Ever once in a while, some representatives of the community of fashion establishment goes just one Woke step too far, and is obliged to retreat sullenly, doing damage control all the way.

Rod Dreher posts a rather colorful example from Bard College, quoting Bari Weiss.

[I]f you don’t subscribe to Bari Weiss’s newsletter Common Sense, you are really missing out. From today’s TGIF news roundup by Nellie Bowles, there was this:

It’s always fun to check up on what’s going on in academia. Here’s an announcement that showed up in the Bard College library newsletter (Bard tuition, $57,498 a year):

    In keeping with campus-wide initiatives to ensure that Bard is a place of inclusion, equity, and diversity, the Stevenson Library is conducting a diversity audit of the entire print collection in an effort to begin the process of decanonizing the stacks. Three students, who are funded through the Office of Inclusive Excellence, have begun the process which we expect will take at least a year to complete. The students will be evaluating each book for representations of race/ethnicity, gender, religion, and ability.

    So, to paraphrase this library announcement: three Bard students, chosen and paid for by the Office of Inclusive Excellence, are tasked with reviewing every book in the Bard library to evaluate how well it adheres to their moral standards. Facing outrage from library-fans, Bard quickly retracted and rewrote this announcement and clarified that the audit was more high-level analysis of each book and author.

    Still I like to imagine these students marching through the stacks, pulling every spine, reading every page to examine for “representations of race, gender, religion, and ability.” Does Charles Dickens dehumanize someone with a limp somewhere? I bet he does. There’s some nasty ableism in Beowulf. Was Aristotle a feminist? This could take a while. Also, I think I kind of want to be on this committee.

    The term decanonizemeansexclusion of a person’s name from a list or catalog.

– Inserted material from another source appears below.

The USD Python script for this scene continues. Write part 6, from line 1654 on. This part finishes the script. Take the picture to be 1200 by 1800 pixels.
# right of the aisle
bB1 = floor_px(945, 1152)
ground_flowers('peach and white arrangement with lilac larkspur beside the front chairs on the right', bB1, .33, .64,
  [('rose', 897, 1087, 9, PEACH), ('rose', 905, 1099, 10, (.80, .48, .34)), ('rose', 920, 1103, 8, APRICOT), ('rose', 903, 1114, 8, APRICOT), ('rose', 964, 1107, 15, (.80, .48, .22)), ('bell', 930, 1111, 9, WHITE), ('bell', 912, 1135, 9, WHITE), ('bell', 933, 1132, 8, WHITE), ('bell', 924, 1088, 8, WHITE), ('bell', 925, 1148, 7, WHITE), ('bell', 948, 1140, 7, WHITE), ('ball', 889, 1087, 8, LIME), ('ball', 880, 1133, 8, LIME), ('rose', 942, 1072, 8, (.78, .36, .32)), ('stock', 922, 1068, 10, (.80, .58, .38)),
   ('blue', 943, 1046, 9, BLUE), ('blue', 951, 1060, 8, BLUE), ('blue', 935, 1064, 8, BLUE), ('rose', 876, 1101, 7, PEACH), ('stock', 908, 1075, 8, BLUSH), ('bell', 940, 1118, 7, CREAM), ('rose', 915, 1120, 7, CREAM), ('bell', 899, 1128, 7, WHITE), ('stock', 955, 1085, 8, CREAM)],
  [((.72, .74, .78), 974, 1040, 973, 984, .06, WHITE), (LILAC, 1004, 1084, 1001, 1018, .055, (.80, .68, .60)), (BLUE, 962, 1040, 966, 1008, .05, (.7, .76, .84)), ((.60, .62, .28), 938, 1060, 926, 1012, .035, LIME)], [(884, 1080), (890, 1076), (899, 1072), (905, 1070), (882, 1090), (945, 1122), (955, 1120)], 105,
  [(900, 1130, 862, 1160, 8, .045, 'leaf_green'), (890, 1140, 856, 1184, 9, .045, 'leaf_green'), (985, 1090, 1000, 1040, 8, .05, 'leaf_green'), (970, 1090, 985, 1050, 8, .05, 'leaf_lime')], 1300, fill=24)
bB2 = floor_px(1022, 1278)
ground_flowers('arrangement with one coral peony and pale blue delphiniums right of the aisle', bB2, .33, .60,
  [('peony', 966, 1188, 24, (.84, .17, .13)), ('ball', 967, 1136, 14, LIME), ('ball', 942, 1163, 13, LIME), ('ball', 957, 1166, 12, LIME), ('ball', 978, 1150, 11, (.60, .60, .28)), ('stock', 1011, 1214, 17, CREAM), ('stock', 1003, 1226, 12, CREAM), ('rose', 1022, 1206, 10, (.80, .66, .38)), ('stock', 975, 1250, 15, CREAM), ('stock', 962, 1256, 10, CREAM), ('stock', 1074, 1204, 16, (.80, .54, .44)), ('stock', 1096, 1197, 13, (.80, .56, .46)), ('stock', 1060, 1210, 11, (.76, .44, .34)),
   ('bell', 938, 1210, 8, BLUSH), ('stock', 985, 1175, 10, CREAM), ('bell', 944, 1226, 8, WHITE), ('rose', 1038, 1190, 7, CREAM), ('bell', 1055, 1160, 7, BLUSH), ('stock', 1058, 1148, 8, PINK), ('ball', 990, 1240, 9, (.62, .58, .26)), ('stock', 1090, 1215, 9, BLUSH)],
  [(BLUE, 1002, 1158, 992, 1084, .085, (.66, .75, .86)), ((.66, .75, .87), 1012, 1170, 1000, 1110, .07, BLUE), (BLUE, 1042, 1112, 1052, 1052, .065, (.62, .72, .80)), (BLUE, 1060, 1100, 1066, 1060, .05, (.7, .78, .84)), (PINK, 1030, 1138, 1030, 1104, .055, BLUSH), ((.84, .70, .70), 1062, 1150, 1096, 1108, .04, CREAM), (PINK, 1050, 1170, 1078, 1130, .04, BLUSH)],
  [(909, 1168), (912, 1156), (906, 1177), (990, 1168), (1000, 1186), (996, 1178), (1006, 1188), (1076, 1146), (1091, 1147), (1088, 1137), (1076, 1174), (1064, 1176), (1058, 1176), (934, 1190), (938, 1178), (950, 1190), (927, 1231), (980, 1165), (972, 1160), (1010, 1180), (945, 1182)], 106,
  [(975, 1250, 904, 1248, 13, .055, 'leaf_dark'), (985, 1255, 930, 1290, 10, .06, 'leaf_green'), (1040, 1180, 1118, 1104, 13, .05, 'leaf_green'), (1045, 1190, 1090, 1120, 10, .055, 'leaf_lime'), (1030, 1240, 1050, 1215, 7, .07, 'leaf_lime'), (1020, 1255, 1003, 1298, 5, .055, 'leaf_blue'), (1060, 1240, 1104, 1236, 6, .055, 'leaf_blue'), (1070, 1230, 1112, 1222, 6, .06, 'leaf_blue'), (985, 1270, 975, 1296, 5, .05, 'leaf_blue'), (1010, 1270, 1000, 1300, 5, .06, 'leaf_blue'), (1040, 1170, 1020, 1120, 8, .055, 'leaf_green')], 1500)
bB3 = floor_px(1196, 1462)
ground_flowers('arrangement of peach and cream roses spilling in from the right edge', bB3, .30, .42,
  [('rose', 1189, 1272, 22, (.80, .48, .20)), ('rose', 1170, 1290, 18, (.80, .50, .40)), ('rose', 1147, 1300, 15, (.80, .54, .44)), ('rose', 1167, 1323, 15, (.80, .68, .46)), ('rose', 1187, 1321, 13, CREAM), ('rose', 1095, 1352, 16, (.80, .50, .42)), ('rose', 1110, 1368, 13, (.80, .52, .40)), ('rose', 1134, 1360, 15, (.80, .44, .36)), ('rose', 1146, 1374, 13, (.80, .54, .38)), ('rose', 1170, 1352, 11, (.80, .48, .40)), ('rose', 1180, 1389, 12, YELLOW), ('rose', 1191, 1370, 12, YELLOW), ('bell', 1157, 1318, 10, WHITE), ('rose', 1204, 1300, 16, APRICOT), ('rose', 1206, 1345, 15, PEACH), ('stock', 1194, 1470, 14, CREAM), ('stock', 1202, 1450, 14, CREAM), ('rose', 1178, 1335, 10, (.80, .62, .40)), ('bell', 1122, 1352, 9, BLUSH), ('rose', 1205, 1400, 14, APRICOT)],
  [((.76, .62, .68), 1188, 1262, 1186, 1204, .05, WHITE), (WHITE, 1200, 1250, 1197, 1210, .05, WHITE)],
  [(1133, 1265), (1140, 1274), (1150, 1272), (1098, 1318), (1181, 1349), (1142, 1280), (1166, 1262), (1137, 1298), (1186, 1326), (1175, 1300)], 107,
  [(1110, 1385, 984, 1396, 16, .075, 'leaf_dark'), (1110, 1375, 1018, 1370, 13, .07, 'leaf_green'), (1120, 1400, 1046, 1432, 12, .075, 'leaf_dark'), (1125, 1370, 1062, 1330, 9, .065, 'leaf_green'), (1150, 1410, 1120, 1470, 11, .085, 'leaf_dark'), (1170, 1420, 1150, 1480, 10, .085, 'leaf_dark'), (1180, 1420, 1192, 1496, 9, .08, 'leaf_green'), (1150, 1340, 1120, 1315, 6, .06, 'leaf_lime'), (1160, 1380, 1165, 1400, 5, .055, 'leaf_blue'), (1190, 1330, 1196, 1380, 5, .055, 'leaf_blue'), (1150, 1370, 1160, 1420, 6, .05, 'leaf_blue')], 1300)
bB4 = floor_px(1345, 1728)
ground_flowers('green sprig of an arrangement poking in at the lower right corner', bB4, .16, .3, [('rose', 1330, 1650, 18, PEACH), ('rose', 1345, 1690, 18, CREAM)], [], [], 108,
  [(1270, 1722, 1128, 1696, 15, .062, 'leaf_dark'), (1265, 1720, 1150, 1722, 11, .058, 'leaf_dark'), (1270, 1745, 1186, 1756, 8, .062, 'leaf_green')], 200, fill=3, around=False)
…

It’s a term most commonly associated with the church, who decanonizes to demote a saint who’s on the outs.

    There’s of course a whole new intellectual underpinning for all of this. Here’s the librarian Sofia Leung, who offers trainings and workshops on critical race theory in libraries:

    “Our library collections, because they are written mostly by straight white men, are a physical manifestation of white men ideas taking up all the space in our library stacks,” she writes, asking her readers to pause and think about that in her essay, Whiteness as Collections. Or watch her talk with the University of Michigan on the “‘Ordinary’ Existence of White Supremacy in Libraries.”

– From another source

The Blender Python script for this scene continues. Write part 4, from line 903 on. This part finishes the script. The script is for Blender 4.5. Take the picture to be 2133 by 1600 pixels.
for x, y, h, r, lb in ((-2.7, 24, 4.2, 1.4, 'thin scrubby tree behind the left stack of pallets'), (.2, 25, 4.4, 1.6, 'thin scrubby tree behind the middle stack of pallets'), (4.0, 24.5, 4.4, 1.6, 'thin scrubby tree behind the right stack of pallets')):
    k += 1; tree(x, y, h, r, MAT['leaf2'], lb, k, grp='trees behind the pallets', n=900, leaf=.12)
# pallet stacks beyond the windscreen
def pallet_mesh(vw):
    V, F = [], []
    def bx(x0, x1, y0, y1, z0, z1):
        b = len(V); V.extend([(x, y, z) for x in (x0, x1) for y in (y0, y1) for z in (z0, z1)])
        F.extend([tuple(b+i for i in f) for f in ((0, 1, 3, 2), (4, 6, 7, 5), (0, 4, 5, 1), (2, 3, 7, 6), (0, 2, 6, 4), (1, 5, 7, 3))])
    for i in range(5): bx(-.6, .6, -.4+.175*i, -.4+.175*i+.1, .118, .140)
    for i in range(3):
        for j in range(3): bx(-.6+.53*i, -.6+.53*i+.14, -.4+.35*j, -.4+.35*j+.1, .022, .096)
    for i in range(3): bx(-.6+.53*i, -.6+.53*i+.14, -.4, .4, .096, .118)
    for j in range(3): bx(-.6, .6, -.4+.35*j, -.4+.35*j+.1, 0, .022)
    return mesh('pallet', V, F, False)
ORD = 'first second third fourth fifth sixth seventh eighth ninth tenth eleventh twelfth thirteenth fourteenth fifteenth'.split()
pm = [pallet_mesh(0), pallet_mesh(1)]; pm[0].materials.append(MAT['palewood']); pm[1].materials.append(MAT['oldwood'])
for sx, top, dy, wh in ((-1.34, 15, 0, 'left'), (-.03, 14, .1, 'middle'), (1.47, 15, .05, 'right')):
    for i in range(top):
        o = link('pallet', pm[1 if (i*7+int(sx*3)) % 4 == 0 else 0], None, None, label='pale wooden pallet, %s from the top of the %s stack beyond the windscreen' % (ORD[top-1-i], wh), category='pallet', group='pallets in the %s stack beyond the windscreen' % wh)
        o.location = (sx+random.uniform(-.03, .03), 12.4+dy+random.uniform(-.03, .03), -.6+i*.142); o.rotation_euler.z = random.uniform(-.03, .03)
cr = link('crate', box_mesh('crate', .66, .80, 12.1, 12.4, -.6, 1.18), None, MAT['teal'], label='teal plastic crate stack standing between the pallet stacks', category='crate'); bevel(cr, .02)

    The announcement about decanonization came in a cheery library update. It wasn’t the top item. It’s just there between an alumna to be honored and a local cleanup effort. Decanonization is a casual, business-as-usual sort of activity, hardly anything to pay attention to or ask about.

    When I wrote to ask about the announcement, Bard officials explained that this was all a big misunderstanding. Nothing the library newsletter had about this effort should be taken literally, they told me.

    “It will help us understand and answer questions about representation in our collections and build a more inclusive collection going forward,” wrote Betsy Cawley, the director of Bard libraries. “Nothing is being removed, recategorized, or replaced.”

    Decanonization is not decanonization at all. Judging each book does not mean judging each book (“an earlier brochure entry suggesting that has been revised”). It is just a fact-finding mission to learn more, not to remove anything.

    In some cold upstate New York panic, they retracted and rewrote the whole thing. “The erroneous entry has been removed,” the school tells me now.

    Regardless, if any Common Sense-readers would like to read books that three Bard students deem offensive, please turn yourself in to the local police station.

This is insane. It’s good that Bard retracted it, but it is a scandal that this kind of anti-intellectual, illiberal lunacy ever saw the light of day in the first place.